Apocalipsis 14, 1-3. 4b-5; Sal 23, 1-2. 3-4ab. 5-6 ; san Lucas 21, 1-4

Si el comentario que hacíamos ayer nos llevaba a pensar en la importancia de fundamentar nuestra alegría en realizar las acciones con visión sobrenatural, el Evangelio de la Misa de hoy parece que deja bien al pobre y, mal, al rico.

Esto de dejar al pobre bien y al rico mal ha traído consecuencias muy graves en la historia de la humanidad. Pero la gravedad ha venido, fundamentalmente, por una lectura rápida y superficial del Evangelio. Es muy fácil criticar, maldecir, poner mal, al rico. Cuando encontramos en el Evangelio un pasaje a todas luces clarividente: “es más difícil que un rico entre en el cielo que un camello pase por el agujero de una aguja”, podemos exclamar: “¡Lo que faltaba!”.

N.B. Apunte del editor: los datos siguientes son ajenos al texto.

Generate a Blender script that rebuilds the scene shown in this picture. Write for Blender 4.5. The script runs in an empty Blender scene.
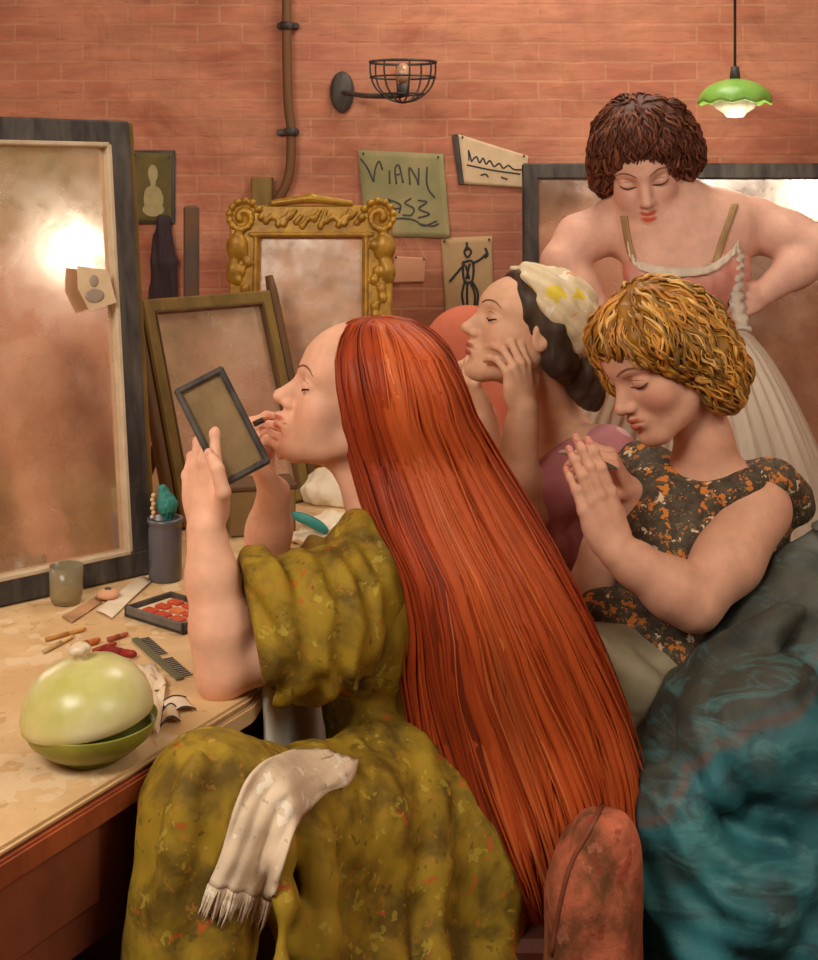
import bpy, math, random
import numpy as np
import openvdb as vdb
from mathutils import Vector, Matrix, Euler

random.seed(7)
SC = bpy.context.scene
COL = SC.collection
PI = math.pi
F = 1300.0      # focal length in pixels of the 818 x 960 frame
EYE = 1.44      # height of the viewer's eye above the floor
HOR = 185.0     # row of the horizon


def P(px, py, d):
    """point at depth d metres in front of the viewer, for planning the room"""
    return np.array([(px - 409.0) / F * d, d, EYE - (py - HOR) / F * d])


def A(*v):
    return np.array(v, dtype=float)


def unit(v):
    v = np.asarray(v, float)
    return v / (np.linalg.norm(v) + 1e-12)


# ------------------------------------------------------------------ tagging
def tag(o, label, cat, group=None, kind=None):
    if label: o['label'] = label
    if cat: o['category'] = cat
    if group: o['group'] = group
    if kind: o['kind'] = kind
    return o


def empty(name, loc, label, cat, group=None):
    o = bpy.data.objects.new(name, None)
    o.location = Vector(loc)
    o.empty_display_size = 0.05
    COL.objects.link(o)
    return tag(o, label, cat, group)


def link(name, me, mat=None, parent=None, smooth=True):
    o = bpy.data.objects.new(name, me)
    COL.objects.link(o)
    if mat is not None:
        for m in (mat if isinstance(mat, (list, tuple)) else [mat]):
            me.materials.append(m)
    if smooth and len(me.polygons):
        me.polygons.foreach_set('use_smooth', np.ones(len(me.polygons), dtype=bool))
    if parent is not None:
        loc = parent.matrix_basis.translation.copy()
        pp = parent.parent
        while pp is not None:
            loc += pp.matrix_basis.translation
            pp = pp.parent
        me.transform(Matrix.Translation(-loc))
        o.parent = parent
    return o


# ------------------------------------------------------------------ mesh builder
class MB:
    def __init__(s):
        s.v = []; s.f = []; s.c = []; s.mi = []

    def add(s, vs, fs, col=(1, 1, 1), mi=0):
        n = len(s.v)
        s.v.extend([tuple(map(float, q)) for q in vs])
        s.f.extend([tuple(i + n for i in f) for f in fs])
        s.c.extend([tuple(col)] * len(vs))
        s.mi.extend([mi] * len(fs))

    def box(s, c, h, R=None, bev=0.0, **k):
        """box with centre c and half sizes h, chamfered edges"""
        R = np.eye(3) if R is None else np.asarray(R, float)
        h = np.asarray(h, float)
        b = min(bev, min(h) * 0.6)
        if b <= 0:
            vs = [A(x * h[0], y * h[1], z * h[2]) for x in (-1, 1) for y in (-1, 1) for z in (-1, 1)]
            fs = [(0, 1, 3, 2), (4, 6, 7, 5), (0, 4, 5, 1), (2, 3, 7, 6), (0, 2, 6, 4), (1, 5, 7, 3)]
        else:
            vs = []; idx = {}
            for sx in (-1, 1):
                for sy in (-1, 1):
                    for sz in (-1, 1):
                        for a in range(3):
                            q = A(sx, sy, sz) * (h - b)
                            q[a] = (sx, sy, sz)[a] * h[a]
                            idx[(sx, sy, sz, a)] = len(vs); vs.append(q)
            fs = []
            for a in range(3):
                o1, o2 = [i for i in range(3) if i != a]
                for sg in (-1, 1):
                    r = []
                    for (u, w) in ((-1, -1), (1, -1), (1, 1), (-1, 1)):
                        t = [0, 0, 0]; t[a] = sg; t[o1] = u; t[o2] = w
                        r.append(idx[(*t, a)])
                    fs.append(tuple(r))
            for a in range(3):       # edges along axis a
                o1, o2 = [i for i in range(3) if i != a]
                for u in (-1, 1):
                    for w in (-1, 1):
                        t1 = [0, 0, 0]; t1[o1] = u; t1[o2] = w; t1[a] = -1
                        t2 = list(t1); t2[a] = 1
                        fs.append((idx[(*t1, o1)], idx[(*t2, o1)], idx[(*t2, o2)], idx[(*t1, o2)]))
            for sx in (-1, 1):
                for sy in (-1, 1):
                    for sz in (-1, 1):
                        fs.append(tuple(idx[(sx, sy, sz, a)] for a in range(3)))
        s.add([np.asarray(c) + R @ q for q in vs], fs, **k)
        return s

    def bar(s, a, b, w, t, up=(0, 0, 1), bev=0.002, **k):
        """rectangular bar from a to b, w across, t along 'up'"""
        a = np.asarray(a, float); b = np.asarray(b, float)
        y = unit(b - a); u = np.asarray(up, float)
        x = unit(np.cross(y, u)); z = np.cross(x, y)
        R = np.stack([x, y, z], 1)
        s.box((a + b) / 2, (w / 2, np.linalg.norm(b - a) / 2, t / 2), R, bev, **k)
        return s

    def tube(s, pts, r, n=8, closed=False, flat=1.0, up=None, cap=True, **k):
        pts = [np.asarray(p, float) for p in pts]
        m = len(pts)
        if np.isscalar(r): r = [r] * m
        vs = []
        prev = None
        for i, p in enumerate(pts):
            if closed:
                t = unit(pts[(i + 1) % m] - pts[i - 1])
            else:
                t = unit(pts[min(i + 1, m - 1)] - pts[max(i - 1, 0)])
            if up is not None:
                x = unit(np.cross(t, up))
            else:
                if prev is None:
                    g = A(0, 0, 1) if abs(t[2]) < 0.9 else A(1, 0, 0)
                    x = unit(np.cross(t, g))
                else:
                    x = unit(prev - t * np.dot(prev, t))
            prev = x
            y = np.cross(t, x)
            for j in range(n):
                a = 2 * PI * j / n
                vs.append(p + r[i] * (math.cos(a) * x + flat * math.sin(a) * y))
        fs = []
        for i in range(m if closed else m - 1):
            i2 = (i + 1) % m
            for j in range(n):
                j2 = (j + 1) % n
                fs.append((i * n + j, i * n + j2, i2 * n + j2, i2 * n + j))
        if cap and not closed:
            fs.append(tuple(range(n))[::-1])
            fs.append(tuple((m - 1) * n + j for j in range(n)))
        s.add(vs, fs, **k)
        return s

    def lathe(s, c, prof, n=32, R=None, **k):
        """prof: list of (radius, height) from bottom to top about local z"""
        R = np.eye(3) if R is None else np.asarray(R, float)
        vs = []; fs = []
        for (r, z) in prof:
            for j in range(n):
                a = 2 * PI * j / n
                vs.append(np.asarray(c) + R @ A(r * math.cos(a), r * math.sin(a), z))
        for i in range(len(prof) - 1):
            for j in range(n):
                j2 = (j + 1) % n
                fs.append((i * n + j, i * n + j2, (i + 1) * n + j2, (i + 1) * n + j))
        fs.append(tuple(range(n))[::-1])
        fs.append(tuple((len(prof) - 1) * n + j for j in range(n)))
        s.add(vs, fs, **k)
        return s

    def ball(s, c, r, n=16, R=None, **k):
        r = A(r, r, r) if np.isscalar(r) else np.asarray(r, float)
        R = np.eye(3) if R is None else np.asarray(R, float)
        prof = []
        vs = []; fs = []
        m = n // 2
        for i in range(m + 1):
            th = PI * i / m
            rr = max(math.sin(th), 1e-3)
            for j in range(n):
                a = 2 * PI * j / n
                vs.append(np.asarray(c) + R @ (r * A(rr * math.cos(a), rr * math.sin(a), -math.cos(th))))
        for i in range(m):
            for j in range(n):
                j2 = (j + 1) % n
                fs.append((i * n + j, i * n + j2, (i + 1) * n + j2, (i + 1) * n + j))
        s.add(vs, fs, **k)
        return s

    def sheet(s, grid, thick, **k):
        """grid[i][j] of points becomes a sheet with real thickness"""
        g = np.asarray(grid, float)
        n, m = g.shape[:2]
        du = np.gradient(g, axis=0); dv = np.gradient(g, axis=1)
        nn = np.cross(du, dv); nn /= (np.linalg.norm(nn, axis=2, keepdims=True) + 1e-12)
        top = (g + nn * thick / 2).reshape(-1, 3); bot = (g - nn * thick / 2).reshape(-1, 3)
        N = n * m
        fs = []
        for i in range(n - 1):
            for j in range(m - 1):
                a = i * m + j
                fs.append((a, a + m, a + m + 1, a + 1))
                fs.append((N + a, N + a + 1, N + a + m + 1, N + a + m))
        rim = [j for j in range(m)] + [i * m + m - 1 for i in range(1, n)] + \
              [(n - 1) * m + j for j in range(m - 2, -1, -1)] + [i * m for i in range(n - 2, 0, -1)]
        for a, b in zip(rim, rim[1:] + rim[:1]):
            fs.append((a, b, N + b, N + a))
        s.add(np.concatenate([top, bot]), fs, **k)
        return s

    def build(s, name, mat, parent=None, smooth=False, fixn=True):
        me = bpy.data.meshes.new(name)
        me.from_pydata(s.v, [], s.f)
        ca = me.color_attributes.new('Col', 'FLOAT_COLOR', 'POINT')
        c = np.ones((len(s.v), 4), np.float32); c[:, :3] = np.asarray(s.c, np.float32)
        ca.data.foreach_set('color', c.ravel())
        me.update()
        if fixn:
            import bmesh
            bm = bmesh.new(); bm.from_mesh(me)
            bmesh.ops.recalc_face_normals(bm, faces=bm.faces)
            bm.to_mesh(me); bm.free()
        o = link(name, me, mat, parent, smooth)
        if len(set(s.mi)) > 1:
            me.polygons.foreach_set('material_index', np.asarray(s.mi, np.int32))
        return o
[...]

Esa rápida y superficial visión de estos pasajes puede llevarnos a pensar que por rico se entiende el que tiene dinero, y por pobre el que no tiene. Y punto final… lo demás, son monsergas.

La vida está hecha de monsergas, es decir, de matices, de no ir a bulto, de enamorarse, de sufrir, de alegrarse por cosas grandes o nimias… En una palabra: no debemos ir sin gradaciones en las cosas de Dios, ni en la de los hombres.

Rico es el que está apegado -no vive, le consume el egoísmo, no duerme- por ganar más dinero, por tener más posesiones, entendiendo por tales, cuatro cuartos (o sea, lo que nosotros llamamos “un pobre”) o no duerme y le consume el egoísmo porque tiene cuatro bancos repletos de oro (o sea, lo que nosotros llamamos “un rico”). Y no es así exactamente.

Pobre es el que tiene pocas cosas materiales, cuatro perras, pero también es pobre el que por herencia, por trabajo constante, porque supo invertir inteligentemente, o por suerte ¡por qué no! tiene mucho dinero, pero -y este es el matiz importante– sabe que todos esos bienes le vienen siempre de Dios, y con ellos hace de administrador, siendo generoso y ayudando a los más desfavorecidos de la sociedad. No he dicho que ayude a los más pobres, sino a los más desfavorecidos de la sociedad. Porque ricos o pobres somos según y como todos.

Si no fuera así, sería una injusticia descalificar “a priori” a unas personas del Reino de los cielos: el que nace rico, o se va enriqueciendo a lo largo de la vida, no puede entrar en el Cielo. Y, esto, es a todas luces harto imposible. Y, al revés, supondría una injusticia muy notable que el pobre, por ser pobre o por haberse ido empobreciendo a lo largo de su vida, entrara con todos los honores en el Cielo, al margen del resto de su conducta (que ese pobre golpeara a su mujer, que blasfemara, que matara o robara…).

No. La posesión, o estar desprovisto de bienes, no es una patente para entrar, o no, en el Cielo. Es verdad que el que tiene muchos bienes materiales lo tiene muy difícil; más difícil que un camello llegara a poder pasar por el agujero de una aguja. Porque es fácil, muy fácil corromperse, malgastar el dinero, llenarse de egoísmos, despreciar a los demás, creerse superior, engreírse o hacer mal con el poder que da el dinero.

Así, tan en el Cielo estarán Lázaro, uno de los amigos ricos del Señor, como estará la pobre viuda que el Evangelio de hoy nos dice que “echaba dos reales” en “el arca de las ofrendas”; aunque es un suponer -pues sólo Dios juzga en el momento final- que quizá estará en el infierno el rico Epulón, pero quizás también lo esté Judas, que, aún siendo discípulo del Señor, y por tanto viviendo una pobreza grande, era “rico” y avaro y estaba poseído por unas viles y miserables treinta monedas.